### Aim of the exercise
Return only the stretch of the material below that begins with the line containing "nt_, nq = 120, 40;" and ends with the line containing "Fc += [tuple(range(nq)), tuple((nt_", exactly; both of those lines belong to it.
- - - - - - -
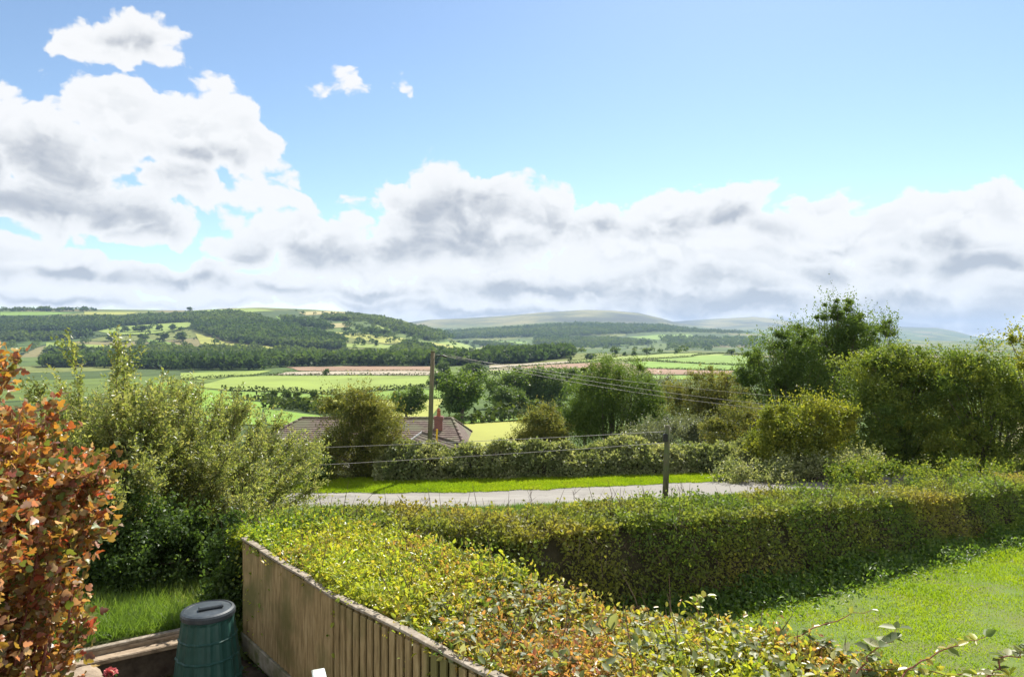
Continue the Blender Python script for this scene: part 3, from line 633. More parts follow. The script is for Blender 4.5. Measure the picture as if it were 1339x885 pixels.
# ---------------------------------------------------------------- the two garden hedges
def poly_at(pts, t):
    pts = np.array(pts, float); s = np.concatenate([[0], np.cumsum(np.linalg.norm(np.diff(pts[:, :2], axis=0), axis=1))]); s /= s[-1]
    return np.stack([np.interp(t, s, pts[:, k]) for k in range(pts.shape[1])], -1)
def hedge(name, label, Lp, Rp, topz, n, leaf, mat, base, wtop=.5, bump=.07, endcap=True, patf=None, core=True, inset=.12, tpl='diamond', wid=.62, seed=1, sides=(1., 1.), stemn=60, thick=.09, loose=0, foot=1., sh=.94, shw=.88):
    """Lp, Rp: the two long sides (x, y); topz(t): height of the top. Points over the rounded cross-section."""
    root = empty(name, base, label, 'hedge')
    def surf(t, q, ins=0.):
        A = poly_at(Lp, t); B = poly_at(Rp, t); C = (A + B) / 2; h = (B - A) / 2
        zt = topz(t) ; zb = T(C[:, 0], C[:, 1])
        # q in 0..1: 0 base of L, .5 middle of the top, 1 base of R
        w = np.interp(q, [0, .27, .34, .66, .73, 1], [-1, -1.0, -shw, shw, 1.0, foot]); hz = np.interp(q, [0, .27, .34, .66, .73, 1], [0, sh, 1, 1, sh, 0])
        bm_ = bump * sn(t * 40 + q * 6, q * 9 - t * 13, seed, 4, 1.)
        ext = np.linalg.norm(h, axis=1); sc = (ext - ins + bm_) / ext
        P = np.concatenate([C + h * (w * sc)[:, None], (zb + (zt - zb) * hz)[:, None]], 1)
        P[:, 2] += (bm_ - ins) * (hz > .9)
        hn = unit(h); nw = np.where(np.abs(w) > .95, np.sign(w), 0.0)
        Nn = np.concatenate([hn * nw[:, None], np.where(np.abs(w) > .95, .2, 1.0)[:, None]], 1)
        return P, unit(Nn)
    ps = np.array([sides[0] * .3, wtop, sides[1] * .3]); ps /= ps.sum()
    k = rng.choice(3, n, p=ps); q = np.where(k == 0, rng.uniform(0, .31, n), np.where(k == 1, rng.uniform(.29, .71, n), rng.uniform(.69, 1, n)))
    t = rng.random(n)
    Pt, Nn = surf(t, q)
    Pt = Pt - Nn * (np.abs(rng.normal(size=n)) * thick - thick * .25)[:, None]
    D = rdir(n) + Nn * .35; NN = Nn * .9 + rdir(n) * .9 + np.array([0, 0, .25])
    if loose:
        tl = rng.random(loose); ql = rng.uniform(.27, .74, loose); S, sn_ = surf(tl, ql)
        P2, D2 = shoots(S, sn_ * .6 + np.array([0, 0, .5]) + rng.normal(size=(loose, 3)) * .45, .06 + .24 * rng.random(loose)**2, 7, .3, .012)
        Pt = np.vstack([Pt, P2]); D = np.vstack([D, D2 * .5 + rdir(len(P2))]); NN = np.vstack([NN, rdir(len(P2)) * .8 + np.array([0, 0, .6])]); t = np.concatenate([t, np.repeat(tl, 7)]); q = np.concatenate([q, np.repeat(ql, 7)])
    gap = sn(Pt[:, 0] * 1.0 + Pt[:, 2] * .8, Pt[:, 1] - Pt[:, 2], seed + 50, 4, 5.0) + .35 * sn(Pt[:, 0], Pt[:, 1] + Pt[:, 2], seed + 51, 3, 14.)
    kp = gap > -.62 + .25 * rng.normal(size=len(Pt))
    Pt, D, NN, t, q = Pt[kp], D[kp], NN[kp], t[kp], q[kp]
    L = leaf * (.5 + 1.1 * rng.random(len(Pt))**2)
    pat = patf(Pt, t, q) if patf else np.zeros(len(Pt))
    leafmesh('foliage', Pt, D, NN, L, L * wid, mat, root, rnd_of(Pt, 2.5, .45, seed + 3), tpl, pat)
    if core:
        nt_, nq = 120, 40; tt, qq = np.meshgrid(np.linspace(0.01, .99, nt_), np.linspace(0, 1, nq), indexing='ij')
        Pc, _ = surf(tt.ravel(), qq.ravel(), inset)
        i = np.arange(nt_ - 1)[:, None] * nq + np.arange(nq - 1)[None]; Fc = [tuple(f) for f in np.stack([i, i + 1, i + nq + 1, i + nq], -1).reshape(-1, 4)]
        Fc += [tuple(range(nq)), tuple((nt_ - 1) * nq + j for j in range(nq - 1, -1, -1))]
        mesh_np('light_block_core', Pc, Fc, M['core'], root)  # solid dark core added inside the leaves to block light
    mb = MB()
    for _ in range(stemn):
        a = rng.random(1); s, nn = surf(a, rng.uniform(.34 if sides[0] > .3 else .1, .95, 1)); s = s[0] - nn[0] * .1; e = s + nn[0] * rng.uniform(.1, .2) + rng.normal(size=3) * .16 + np.array([0, 0, .04])
        mb.tube([s, (s + e) / 2 + rng.normal(size=3) * .02, e], [.006, .005, .002], 5)
    tag(mb.build('twigs', M['twig'], root), kind='stuff')
    return root, surf

LF = [(-3.95, 9.45), (-3.62, 9.12), (-3.50, 8.99), (-1.79, 7.04), (-0.14, 5.38), (1.53, 3.7), (2.9, 2.3)]
RF = [(-3.5, 10.0), (-2.6, 10.0), (-1.4, 9.3), (-0.5, 8.1), (1.6, 6.32), (3.05, 5.38), (5.2, 3.75)]
def pat_front(Pt, t, q):
    g = .5 + .75 * sn(Pt[:, 0], Pt[:, 1], 31, 4, 1.7)
    bias = np.clip((t - .3) * 2.0, -.5, .38)
    return np.clip(g + bias - .34 + .9 * (rng.random(len(Pt)) - .5), 0, 1)
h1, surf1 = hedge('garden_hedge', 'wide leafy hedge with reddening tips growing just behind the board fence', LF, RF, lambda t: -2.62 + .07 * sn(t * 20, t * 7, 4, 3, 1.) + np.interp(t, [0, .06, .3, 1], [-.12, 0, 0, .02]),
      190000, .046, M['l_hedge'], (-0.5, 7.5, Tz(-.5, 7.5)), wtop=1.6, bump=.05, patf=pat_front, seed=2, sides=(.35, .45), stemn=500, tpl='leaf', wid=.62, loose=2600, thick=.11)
CL = np.array([(-3.4, 9.75), (-2.2, 9.95), (0, 10.55), (3.6, 12.7), (8, 15.5), (14, 19.1), (24, 25.0)])
tn = unit(np.gradient(CL, axis=0)); nr = np.stack([tn[:, 1], -tn[:, 0]], -1)      # towards the lawn
LB, RB = CL - nr * .62, CL + nr * .62
sb = np.concatenate([[0], np.cumsum(np.linalg.norm(np.diff(CL, axis=0), axis=1))]); sb /= sb[-1]
def top_b(t): return np.interp(t, sb, [-2.66, -2.66, -2.78, -3.13, -3.56, -4.05, -5.0]) + .05 * sn(t * 60, t * 11, 14, 3, 1.)
def pat_back(Pt, t, q):
    return np.clip(.16 + .7 * sn(Pt[:, 0], Pt[:, 1] + Pt[:, 2], 37, 4, 1.1) + np.where((q > .28) & (q < .73), .25, -.1), 0, 1)
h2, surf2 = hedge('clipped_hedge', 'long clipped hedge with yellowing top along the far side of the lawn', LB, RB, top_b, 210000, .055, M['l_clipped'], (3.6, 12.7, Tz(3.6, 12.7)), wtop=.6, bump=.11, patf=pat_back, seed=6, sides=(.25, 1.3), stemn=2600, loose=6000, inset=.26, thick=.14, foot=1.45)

# broader pale leaves (bramble, bindweed) growing through the near hedge
n = 600; t = np.repeat(rng.uniform(.42, .95, n), 4); q = np.repeat(rng.uniform(.29, .72, n), 4) + rng.normal(size=4 * n) * .006
Pt, Nn = surf1(t + rng.normal(size=4 * n) * .003, q); Pt += Nn * rng.uniform(.0, .07, (4 * n, 1)); m = 4 * n
L = .055 + .05 * rng.random(m)
o = leafmesh('broad_leaves', Pt, rdir(m) * np.array([1, 1, .4]) + Nn * .2, Nn + rdir(m) * .4, L, L * .7, M['l_bramble'], h1, rng.random(m), 'leaf')
# leafy weeds along the foot of the clipped hedge
n = 34000; t = rng.random(n)**.9; A = poly_at(RB, t); s_ = np.abs(rng.normal(size=n)) * .42 + .1; nrm_t = np.stack([np.interp(t, sb, nr[:, k]) for k in range(2)], -1)
xy = A + nrm_t * s_[:, None]; clm = sn(xy[:, 0], xy[:, 1], 5, 4, 2.2)
hgt = np.clip(.46 - s_ * .46 + .12 * clm, .03, .6) * rng.random(n)
Pt = np.concatenate([xy, (T(xy[:, 0], xy[:, 1]) + hgt)[:, None]], 1)
o = leafmesh('ground_cover', Pt, rdir(n) + np.array([0, 0, .3]), rdir(n) * .6 + np.array([0, -.2, .9]), .05 + .06 * rng.random(n), .05, M['longgrass'], None, rng.random(n) * .75, 'leaf'); tag(o, kind='stuff')

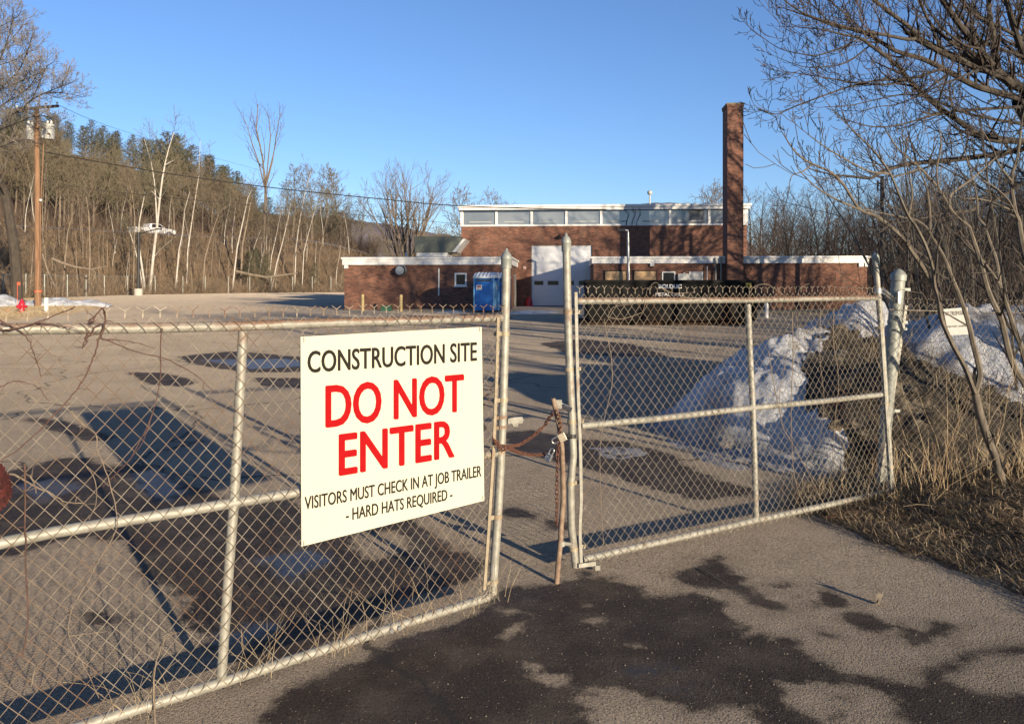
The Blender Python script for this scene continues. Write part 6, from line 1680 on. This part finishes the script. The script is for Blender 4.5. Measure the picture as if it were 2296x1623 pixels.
- - - - - - -
### Task output
        nt_, nq = 120, 40; tt, qq = np.meshgrid(np.linspace(0.01, .99, nt_), np.linspace(0, 1, nq), indexing='ij')
        Pc, _ = surf(tt.ravel(), qq.ravel(), inset)
        i = np.arange(nt_ - 1)[:, None] * nq + np.arange(nq - 1)[None]; Fc = [tuple(f) for f in np.stack([i, i + 1, i + nq + 1, i + nq], -1).reshape(-1, 4)]
        Fc += [tuple(range(nq)), tuple((nt_ - 1) * nq + j for j in range(nq - 1, -1, -1))]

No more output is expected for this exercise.